'''
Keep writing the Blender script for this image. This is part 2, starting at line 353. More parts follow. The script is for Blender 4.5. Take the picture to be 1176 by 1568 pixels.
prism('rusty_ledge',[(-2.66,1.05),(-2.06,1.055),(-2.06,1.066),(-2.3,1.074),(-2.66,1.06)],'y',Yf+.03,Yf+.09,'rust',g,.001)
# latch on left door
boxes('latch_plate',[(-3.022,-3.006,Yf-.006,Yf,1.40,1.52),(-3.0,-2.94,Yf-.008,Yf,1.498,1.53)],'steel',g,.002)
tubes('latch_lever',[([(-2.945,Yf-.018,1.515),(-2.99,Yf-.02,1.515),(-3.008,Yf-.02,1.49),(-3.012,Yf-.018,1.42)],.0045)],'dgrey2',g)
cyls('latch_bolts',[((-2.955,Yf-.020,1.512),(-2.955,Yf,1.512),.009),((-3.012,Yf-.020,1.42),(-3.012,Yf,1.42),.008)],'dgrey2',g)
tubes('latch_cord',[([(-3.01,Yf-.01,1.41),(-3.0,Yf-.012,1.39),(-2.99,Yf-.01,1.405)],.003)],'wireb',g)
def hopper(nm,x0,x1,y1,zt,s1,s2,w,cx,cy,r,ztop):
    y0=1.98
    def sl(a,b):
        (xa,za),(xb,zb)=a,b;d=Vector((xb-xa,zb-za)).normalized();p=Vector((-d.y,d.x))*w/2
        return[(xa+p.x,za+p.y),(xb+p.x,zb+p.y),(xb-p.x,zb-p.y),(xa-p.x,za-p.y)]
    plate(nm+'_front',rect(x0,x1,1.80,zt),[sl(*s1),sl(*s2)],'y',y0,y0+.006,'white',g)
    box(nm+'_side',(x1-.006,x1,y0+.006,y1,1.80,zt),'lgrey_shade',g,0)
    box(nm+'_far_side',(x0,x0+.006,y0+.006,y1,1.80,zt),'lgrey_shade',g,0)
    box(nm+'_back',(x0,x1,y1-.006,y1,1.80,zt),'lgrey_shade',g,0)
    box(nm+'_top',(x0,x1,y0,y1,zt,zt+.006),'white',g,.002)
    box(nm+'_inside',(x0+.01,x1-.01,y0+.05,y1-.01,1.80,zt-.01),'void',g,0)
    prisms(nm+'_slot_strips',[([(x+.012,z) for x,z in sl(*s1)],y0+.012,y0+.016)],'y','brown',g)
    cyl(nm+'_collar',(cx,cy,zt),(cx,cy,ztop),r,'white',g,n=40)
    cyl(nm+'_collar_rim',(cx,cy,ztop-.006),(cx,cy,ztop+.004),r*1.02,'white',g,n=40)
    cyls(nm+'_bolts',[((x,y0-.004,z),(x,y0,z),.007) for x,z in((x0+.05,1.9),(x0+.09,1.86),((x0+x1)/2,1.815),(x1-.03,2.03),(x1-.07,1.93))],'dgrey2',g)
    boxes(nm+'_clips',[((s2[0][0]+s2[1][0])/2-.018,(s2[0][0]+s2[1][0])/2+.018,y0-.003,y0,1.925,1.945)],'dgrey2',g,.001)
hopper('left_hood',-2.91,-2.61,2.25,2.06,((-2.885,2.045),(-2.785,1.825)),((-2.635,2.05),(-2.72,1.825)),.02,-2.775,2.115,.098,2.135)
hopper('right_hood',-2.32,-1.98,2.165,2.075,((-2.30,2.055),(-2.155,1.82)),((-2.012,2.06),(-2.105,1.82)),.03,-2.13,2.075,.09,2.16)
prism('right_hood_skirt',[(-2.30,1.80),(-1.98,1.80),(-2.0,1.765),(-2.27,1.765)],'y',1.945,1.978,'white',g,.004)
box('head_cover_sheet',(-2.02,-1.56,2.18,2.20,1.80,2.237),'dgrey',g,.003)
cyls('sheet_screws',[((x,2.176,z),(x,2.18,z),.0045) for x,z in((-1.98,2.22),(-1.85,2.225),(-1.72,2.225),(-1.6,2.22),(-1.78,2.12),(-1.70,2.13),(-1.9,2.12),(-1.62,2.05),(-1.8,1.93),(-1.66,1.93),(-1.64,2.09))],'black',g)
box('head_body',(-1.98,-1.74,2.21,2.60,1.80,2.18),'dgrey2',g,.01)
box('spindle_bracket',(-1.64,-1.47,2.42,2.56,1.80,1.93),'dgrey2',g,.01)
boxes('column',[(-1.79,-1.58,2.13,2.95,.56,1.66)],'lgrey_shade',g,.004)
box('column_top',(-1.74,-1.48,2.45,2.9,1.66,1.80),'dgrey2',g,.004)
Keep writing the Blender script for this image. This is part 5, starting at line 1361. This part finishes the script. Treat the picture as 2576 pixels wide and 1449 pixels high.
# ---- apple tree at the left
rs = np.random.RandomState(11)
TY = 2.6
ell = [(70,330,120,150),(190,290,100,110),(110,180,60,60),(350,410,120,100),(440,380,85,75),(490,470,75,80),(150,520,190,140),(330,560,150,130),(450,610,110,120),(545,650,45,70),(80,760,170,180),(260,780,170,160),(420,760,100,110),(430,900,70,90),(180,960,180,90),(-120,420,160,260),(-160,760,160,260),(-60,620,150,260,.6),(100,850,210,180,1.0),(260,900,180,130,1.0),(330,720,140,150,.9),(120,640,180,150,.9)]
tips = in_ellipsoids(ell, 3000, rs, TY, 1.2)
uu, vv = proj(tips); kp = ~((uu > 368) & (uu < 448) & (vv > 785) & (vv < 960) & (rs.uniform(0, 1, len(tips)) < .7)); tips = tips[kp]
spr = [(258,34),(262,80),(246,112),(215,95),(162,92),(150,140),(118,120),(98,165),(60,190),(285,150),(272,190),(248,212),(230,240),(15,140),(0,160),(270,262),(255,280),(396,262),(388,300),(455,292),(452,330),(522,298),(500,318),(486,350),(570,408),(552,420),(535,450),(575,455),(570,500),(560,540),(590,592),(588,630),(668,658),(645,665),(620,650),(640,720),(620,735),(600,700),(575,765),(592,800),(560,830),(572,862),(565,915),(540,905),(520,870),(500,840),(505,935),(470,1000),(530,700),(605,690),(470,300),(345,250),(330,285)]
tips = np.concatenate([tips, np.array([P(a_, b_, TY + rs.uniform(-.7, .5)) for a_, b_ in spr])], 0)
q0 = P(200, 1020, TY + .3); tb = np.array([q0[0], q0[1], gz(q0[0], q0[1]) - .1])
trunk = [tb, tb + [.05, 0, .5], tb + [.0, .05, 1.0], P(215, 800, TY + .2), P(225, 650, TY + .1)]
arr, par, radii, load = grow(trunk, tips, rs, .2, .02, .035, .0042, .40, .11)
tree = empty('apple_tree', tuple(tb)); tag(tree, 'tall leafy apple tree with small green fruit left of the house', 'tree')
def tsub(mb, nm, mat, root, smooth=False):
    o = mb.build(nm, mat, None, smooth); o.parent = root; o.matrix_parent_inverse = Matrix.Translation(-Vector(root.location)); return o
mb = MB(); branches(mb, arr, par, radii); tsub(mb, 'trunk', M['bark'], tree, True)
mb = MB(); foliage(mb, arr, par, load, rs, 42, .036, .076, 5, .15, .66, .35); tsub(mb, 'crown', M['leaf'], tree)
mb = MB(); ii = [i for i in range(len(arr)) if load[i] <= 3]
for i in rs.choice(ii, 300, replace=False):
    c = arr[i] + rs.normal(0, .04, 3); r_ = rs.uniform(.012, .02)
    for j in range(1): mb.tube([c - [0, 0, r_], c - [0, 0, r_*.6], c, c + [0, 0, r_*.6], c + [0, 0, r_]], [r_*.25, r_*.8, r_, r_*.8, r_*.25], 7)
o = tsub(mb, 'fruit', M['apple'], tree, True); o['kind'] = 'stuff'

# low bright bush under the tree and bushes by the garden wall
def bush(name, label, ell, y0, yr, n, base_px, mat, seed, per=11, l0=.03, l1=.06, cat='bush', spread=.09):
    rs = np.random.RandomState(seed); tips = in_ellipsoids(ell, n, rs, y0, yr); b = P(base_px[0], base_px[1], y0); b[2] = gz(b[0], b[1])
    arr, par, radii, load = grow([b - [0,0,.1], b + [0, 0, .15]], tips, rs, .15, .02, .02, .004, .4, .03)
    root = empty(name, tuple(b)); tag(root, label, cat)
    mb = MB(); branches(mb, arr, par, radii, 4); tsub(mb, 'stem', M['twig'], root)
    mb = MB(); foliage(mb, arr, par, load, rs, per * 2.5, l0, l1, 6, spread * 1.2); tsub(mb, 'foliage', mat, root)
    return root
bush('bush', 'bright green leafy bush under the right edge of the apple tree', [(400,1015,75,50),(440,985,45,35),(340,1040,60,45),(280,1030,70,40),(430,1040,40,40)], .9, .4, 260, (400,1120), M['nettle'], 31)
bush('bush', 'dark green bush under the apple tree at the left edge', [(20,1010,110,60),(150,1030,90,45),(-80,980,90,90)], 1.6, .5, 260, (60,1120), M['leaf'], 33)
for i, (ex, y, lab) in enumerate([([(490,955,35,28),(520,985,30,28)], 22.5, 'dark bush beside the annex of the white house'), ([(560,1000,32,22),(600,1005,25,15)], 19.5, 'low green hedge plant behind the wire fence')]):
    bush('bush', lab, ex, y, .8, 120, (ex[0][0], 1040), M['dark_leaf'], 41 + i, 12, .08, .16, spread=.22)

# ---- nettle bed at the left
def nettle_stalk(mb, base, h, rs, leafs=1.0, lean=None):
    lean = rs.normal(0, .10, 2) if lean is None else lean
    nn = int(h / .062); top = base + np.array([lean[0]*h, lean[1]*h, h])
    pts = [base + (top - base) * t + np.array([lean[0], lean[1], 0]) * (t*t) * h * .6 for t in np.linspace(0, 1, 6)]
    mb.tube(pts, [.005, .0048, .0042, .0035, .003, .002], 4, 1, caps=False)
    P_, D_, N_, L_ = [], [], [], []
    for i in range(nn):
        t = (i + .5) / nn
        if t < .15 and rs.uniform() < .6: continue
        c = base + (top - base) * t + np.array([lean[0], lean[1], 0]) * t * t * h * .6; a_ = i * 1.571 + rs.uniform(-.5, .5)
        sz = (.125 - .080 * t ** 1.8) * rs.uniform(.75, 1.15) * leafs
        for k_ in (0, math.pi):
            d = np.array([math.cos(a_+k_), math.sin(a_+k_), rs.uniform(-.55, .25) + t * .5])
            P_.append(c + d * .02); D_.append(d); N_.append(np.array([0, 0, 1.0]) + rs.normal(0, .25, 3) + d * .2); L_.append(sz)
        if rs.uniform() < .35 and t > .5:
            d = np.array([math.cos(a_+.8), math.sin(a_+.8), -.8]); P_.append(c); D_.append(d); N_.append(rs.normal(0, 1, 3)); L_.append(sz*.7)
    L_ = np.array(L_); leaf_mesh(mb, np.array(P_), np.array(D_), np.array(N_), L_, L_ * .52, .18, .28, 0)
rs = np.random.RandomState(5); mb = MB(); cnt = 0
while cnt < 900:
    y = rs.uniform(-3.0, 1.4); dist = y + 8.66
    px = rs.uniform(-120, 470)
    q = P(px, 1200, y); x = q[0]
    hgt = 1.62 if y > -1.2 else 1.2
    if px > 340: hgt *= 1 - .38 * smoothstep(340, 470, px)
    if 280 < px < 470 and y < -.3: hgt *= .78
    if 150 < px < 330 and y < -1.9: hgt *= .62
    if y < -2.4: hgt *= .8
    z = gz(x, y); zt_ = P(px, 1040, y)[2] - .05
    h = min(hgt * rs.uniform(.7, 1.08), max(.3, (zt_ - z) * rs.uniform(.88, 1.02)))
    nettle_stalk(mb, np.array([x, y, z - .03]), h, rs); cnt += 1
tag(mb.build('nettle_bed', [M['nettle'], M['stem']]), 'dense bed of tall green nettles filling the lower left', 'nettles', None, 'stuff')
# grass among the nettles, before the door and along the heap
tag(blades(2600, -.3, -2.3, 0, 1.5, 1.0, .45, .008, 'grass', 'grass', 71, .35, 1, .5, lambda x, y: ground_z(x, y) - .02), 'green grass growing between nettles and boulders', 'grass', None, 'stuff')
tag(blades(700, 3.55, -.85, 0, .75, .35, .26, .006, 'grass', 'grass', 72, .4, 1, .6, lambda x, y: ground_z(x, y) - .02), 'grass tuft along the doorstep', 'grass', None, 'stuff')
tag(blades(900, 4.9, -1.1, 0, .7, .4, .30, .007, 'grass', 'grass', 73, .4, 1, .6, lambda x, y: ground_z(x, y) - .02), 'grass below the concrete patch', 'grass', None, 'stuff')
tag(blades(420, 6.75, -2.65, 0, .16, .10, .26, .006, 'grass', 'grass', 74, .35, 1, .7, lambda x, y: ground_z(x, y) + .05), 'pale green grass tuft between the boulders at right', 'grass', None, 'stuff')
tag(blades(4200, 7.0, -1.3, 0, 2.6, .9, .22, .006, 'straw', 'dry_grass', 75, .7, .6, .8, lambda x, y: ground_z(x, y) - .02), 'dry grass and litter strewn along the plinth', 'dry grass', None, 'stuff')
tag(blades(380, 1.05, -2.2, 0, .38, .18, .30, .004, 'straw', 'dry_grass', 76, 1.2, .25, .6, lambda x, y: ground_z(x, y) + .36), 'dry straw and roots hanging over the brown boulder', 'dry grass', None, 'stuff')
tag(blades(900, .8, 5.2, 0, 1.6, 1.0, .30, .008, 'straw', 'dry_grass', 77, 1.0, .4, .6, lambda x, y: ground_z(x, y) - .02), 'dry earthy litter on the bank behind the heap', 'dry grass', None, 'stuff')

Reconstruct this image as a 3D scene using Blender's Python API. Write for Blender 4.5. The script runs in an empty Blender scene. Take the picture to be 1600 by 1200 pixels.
'''
### [INSTRUCTIONS FOR THE TASK]
From the listing above, pick out every line containing "pixels".

### [COMPLETED EXERCISE]
Keep writing the Blender script for this image. This is part 2, starting at line 353. More parts follow. The script is for Blender 4.5. Take the picture to be 1176 by 1568 pixels.
Keep writing the Blender script for this image. This is part 5, starting at line 1361. This part finishes the script. Treat the picture as 2576 pixels wide and 1449 pixels high.
Reconstruct this image as a 3D scene using Blender's Python API. Write for Blender 4.5. The script runs in an empty Blender scene. Take the picture to be 1600 by 1200 pixels.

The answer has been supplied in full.